He prepped at aristocratic St. Paul's School in Concord, N.H., and went on to Harvard where he graduated in 1938. "I was going through college because that was the thing to do," he recalls. "But I enjoyed myself immensely." One of his greatest joys was polo, which, he says, "even then was regarded as esoteric."
THE von Stade family are renowned horsemen. Skiddy's father, who was also named Skiddy--"He was what you called in those days a gentleman jockey," Skiddy Jr. says--founded the Museum of Racing in Saratoga, N.Y., along with Averill Harriman.
When the young von Stade arrived at Harvard, he brought two polo ponies with him. Needing more horses for a match, von Stade joined the Reserve Officers Training Corps (ROTC) and trained some of the field artillery horses for polo. "That was my drill," he says.
Von Stade was thrown out of ROTC when he took the first term of his senior year off to tour South America with an international polo team, which, he recalls, "turned out to be pretty much of a flop." Returning to Harvard to graduate, he was offered a job as a master at St. Paul's.

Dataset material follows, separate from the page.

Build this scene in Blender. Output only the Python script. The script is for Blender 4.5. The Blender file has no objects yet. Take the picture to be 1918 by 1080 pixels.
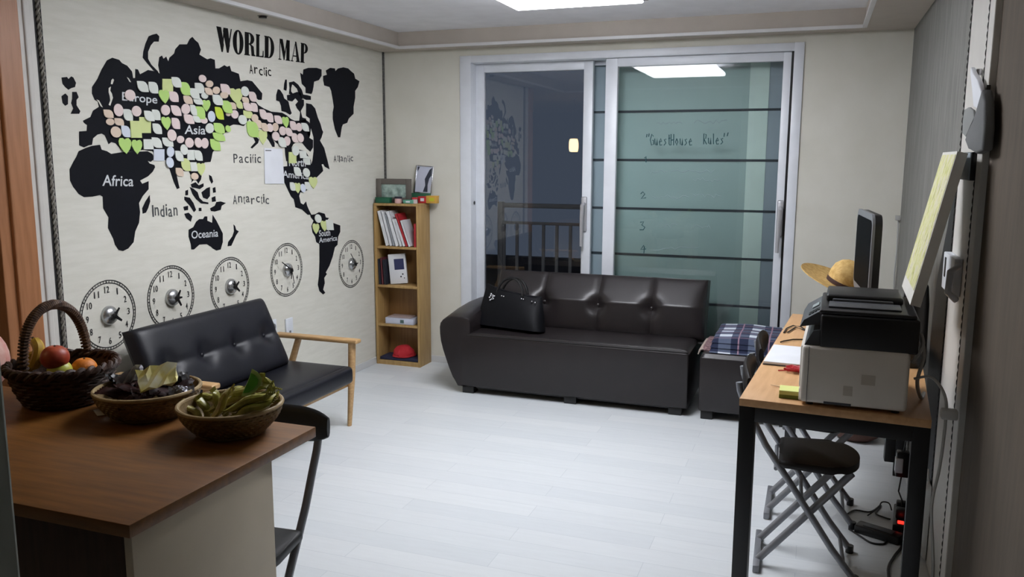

He accepted the job, and then two years later, took another offer to come to Harvard.
And judging from both the amount of time he has spent here and his pronouncements, von Stade likes Harvard the way it is. "I wouldn't like to see the University reorient itself in any significant way," he says. "I wouldn't like to see it turn out a lot of Democrats or a lot of Republicans--certainly not a lot of SDS."
"I'm all for evolution rather than revolution," he commented. "That's partly to do with my age, and partly to do with my make up."
The process of evolution he believes in is not a rapid one. "Take a step and see how it works out," he says. "But I don't mean take a step this year and take another step next year. You've got to think in generational terms, which is only four years here. You've got to go slow."
Asked why he thought students wanted the process of change to go faster, von Stade said that he himself was equally impatient in his youth. "Students are taught to have ideas," he said. "But they have to learn how to feel about them."